— BEGIN —
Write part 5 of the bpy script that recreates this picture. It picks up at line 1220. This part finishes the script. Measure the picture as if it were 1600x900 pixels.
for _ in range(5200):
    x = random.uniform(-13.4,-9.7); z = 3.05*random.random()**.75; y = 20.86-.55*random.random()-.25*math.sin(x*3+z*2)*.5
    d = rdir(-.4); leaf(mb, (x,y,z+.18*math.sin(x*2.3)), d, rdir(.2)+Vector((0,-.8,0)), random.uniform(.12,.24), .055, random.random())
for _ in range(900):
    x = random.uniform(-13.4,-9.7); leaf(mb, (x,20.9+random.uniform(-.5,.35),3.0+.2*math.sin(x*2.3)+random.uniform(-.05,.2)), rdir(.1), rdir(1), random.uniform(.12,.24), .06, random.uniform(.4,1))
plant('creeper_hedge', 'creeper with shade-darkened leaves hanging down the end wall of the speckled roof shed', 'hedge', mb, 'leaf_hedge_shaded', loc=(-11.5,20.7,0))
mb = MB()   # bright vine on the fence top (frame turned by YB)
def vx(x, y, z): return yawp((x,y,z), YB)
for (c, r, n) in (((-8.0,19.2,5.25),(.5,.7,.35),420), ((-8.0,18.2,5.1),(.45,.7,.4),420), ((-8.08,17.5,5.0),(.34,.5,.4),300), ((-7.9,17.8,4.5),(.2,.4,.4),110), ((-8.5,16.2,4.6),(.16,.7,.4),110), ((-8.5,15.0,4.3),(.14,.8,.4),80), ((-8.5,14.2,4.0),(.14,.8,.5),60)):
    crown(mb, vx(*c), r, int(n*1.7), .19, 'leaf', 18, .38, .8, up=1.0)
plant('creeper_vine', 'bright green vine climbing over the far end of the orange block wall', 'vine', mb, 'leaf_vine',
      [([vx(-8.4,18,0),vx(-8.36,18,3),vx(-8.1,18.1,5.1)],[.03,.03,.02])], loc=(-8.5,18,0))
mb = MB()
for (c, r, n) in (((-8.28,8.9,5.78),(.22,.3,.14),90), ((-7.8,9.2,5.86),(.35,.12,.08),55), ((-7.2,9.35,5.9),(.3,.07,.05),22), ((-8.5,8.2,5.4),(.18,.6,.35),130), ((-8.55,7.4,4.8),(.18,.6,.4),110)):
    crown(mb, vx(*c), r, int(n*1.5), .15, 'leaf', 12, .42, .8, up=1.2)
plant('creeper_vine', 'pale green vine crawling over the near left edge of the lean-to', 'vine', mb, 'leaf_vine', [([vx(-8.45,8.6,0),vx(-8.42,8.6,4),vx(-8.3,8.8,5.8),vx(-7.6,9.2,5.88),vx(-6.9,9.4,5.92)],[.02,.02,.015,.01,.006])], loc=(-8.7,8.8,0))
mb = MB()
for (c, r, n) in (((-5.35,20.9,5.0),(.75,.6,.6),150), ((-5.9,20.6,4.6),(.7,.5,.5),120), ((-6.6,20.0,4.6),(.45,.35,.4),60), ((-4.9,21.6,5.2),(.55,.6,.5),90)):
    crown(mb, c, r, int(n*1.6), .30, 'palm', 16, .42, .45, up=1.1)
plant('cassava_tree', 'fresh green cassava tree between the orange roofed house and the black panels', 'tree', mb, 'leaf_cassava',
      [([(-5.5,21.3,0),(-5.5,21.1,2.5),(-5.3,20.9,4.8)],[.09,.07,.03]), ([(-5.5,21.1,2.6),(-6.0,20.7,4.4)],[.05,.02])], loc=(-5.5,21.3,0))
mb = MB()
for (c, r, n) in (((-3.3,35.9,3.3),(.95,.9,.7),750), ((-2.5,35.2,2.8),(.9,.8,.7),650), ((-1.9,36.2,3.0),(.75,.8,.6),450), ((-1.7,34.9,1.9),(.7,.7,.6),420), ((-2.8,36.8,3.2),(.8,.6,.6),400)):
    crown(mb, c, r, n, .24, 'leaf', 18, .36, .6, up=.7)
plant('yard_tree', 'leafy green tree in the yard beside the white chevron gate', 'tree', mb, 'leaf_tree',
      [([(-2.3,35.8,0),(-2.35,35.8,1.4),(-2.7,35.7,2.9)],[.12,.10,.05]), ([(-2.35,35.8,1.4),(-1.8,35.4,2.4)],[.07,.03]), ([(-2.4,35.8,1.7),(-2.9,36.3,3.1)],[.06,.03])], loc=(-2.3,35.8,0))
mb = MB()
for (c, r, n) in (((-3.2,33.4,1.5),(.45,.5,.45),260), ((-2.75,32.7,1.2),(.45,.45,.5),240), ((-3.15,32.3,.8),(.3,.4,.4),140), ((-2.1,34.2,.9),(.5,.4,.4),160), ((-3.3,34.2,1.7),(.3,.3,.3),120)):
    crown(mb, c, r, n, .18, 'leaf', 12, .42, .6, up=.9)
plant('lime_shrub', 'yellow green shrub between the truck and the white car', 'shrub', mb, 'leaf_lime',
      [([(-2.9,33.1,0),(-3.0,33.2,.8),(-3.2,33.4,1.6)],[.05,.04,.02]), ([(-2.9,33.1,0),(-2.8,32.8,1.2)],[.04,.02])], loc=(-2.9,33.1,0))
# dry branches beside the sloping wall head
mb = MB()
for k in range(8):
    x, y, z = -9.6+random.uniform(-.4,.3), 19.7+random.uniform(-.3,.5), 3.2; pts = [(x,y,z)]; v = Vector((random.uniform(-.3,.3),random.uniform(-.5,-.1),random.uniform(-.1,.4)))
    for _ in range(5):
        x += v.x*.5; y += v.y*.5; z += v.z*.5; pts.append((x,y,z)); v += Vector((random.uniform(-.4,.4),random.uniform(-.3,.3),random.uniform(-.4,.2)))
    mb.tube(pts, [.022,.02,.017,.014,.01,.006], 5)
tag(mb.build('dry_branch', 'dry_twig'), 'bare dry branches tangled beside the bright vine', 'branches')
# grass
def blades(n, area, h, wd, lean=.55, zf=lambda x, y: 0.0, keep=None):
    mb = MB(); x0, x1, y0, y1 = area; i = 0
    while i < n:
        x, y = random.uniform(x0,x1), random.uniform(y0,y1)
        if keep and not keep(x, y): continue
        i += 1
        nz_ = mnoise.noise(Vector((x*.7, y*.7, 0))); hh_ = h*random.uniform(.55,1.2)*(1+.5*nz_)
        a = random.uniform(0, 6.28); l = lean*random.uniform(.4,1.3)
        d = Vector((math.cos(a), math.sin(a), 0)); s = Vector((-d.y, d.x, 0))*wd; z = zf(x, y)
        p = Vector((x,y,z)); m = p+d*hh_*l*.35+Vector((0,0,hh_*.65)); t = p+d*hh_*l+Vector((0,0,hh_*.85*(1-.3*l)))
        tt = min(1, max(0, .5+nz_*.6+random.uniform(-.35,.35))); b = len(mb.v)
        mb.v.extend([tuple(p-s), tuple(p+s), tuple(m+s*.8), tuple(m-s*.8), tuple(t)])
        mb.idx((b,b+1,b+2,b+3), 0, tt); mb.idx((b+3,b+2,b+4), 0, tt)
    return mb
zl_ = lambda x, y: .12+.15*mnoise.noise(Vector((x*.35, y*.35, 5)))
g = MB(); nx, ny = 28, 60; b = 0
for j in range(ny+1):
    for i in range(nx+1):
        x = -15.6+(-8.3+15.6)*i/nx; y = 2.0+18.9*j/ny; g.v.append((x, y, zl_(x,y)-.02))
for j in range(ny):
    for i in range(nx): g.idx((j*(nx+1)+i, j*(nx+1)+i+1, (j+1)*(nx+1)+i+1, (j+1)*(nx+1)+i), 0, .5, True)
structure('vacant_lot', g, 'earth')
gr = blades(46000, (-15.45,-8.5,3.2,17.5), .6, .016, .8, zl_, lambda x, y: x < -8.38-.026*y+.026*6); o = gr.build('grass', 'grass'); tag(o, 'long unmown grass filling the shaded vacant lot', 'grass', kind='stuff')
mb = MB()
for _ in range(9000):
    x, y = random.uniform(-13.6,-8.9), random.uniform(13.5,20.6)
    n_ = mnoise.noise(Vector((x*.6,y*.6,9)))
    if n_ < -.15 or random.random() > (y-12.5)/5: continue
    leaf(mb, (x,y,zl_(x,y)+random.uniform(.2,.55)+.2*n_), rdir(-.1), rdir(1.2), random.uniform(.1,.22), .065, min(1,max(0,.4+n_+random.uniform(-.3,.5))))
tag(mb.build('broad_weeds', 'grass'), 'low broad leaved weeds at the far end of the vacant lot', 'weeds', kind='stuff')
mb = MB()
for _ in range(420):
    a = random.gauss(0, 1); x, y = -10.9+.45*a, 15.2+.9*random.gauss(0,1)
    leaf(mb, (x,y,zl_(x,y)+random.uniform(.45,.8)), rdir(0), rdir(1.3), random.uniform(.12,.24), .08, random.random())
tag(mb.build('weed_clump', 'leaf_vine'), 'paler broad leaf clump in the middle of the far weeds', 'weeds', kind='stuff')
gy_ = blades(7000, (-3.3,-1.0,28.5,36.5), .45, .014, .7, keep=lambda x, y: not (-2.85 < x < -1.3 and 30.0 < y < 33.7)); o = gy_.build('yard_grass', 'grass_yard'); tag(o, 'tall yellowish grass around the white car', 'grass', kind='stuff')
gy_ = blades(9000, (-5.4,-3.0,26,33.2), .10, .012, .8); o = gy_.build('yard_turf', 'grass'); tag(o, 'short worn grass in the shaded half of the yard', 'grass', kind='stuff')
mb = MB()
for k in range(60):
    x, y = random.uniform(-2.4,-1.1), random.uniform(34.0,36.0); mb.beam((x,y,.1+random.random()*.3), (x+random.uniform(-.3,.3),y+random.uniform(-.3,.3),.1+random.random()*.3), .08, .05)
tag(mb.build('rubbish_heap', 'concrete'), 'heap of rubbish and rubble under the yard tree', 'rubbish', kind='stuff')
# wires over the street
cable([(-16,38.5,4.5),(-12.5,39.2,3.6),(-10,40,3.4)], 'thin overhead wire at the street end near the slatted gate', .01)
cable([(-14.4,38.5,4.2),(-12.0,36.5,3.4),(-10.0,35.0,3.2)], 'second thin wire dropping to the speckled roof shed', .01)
— END —
Copy exactly, word for word, the line with "gy_ = blades(9000, (-5.4,-3.0,26,33.2), .10, .012, .8);" through the final line of the listing.

gy_ = blades(9000, (-5.4,-3.0,26,33.2), .10, .012, .8); o = gy_.build('yard_turf', 'grass'); tag(o, 'short worn grass in the shaded half of the yard', 'grass', kind='stuff')
mb = MB()
for k in range(60):
    x, y = random.uniform(-2.4,-1.1), random.uniform(34.0,36.0); mb.beam((x,y,.1+random.random()*.3), (x+random.uniform(-.3,.3),y+random.uniform(-.3,.3),.1+random.random()*.3), .08, .05)
tag(mb.build('rubbish_heap', 'concrete'), 'heap of rubbish and rubble under the yard tree', 'rubbish', kind='stuff')
# wires over the street
cable([(-16,38.5,4.5),(-12.5,39.2,3.6),(-10,40,3.4)], 'thin overhead wire at the street end near the slatted gate', .01)
cable([(-14.4,38.5,4.2),(-12.0,36.5,3.4),(-10.0,35.0,3.2)], 'second thin wire dropping to the speckled roof shed', .01)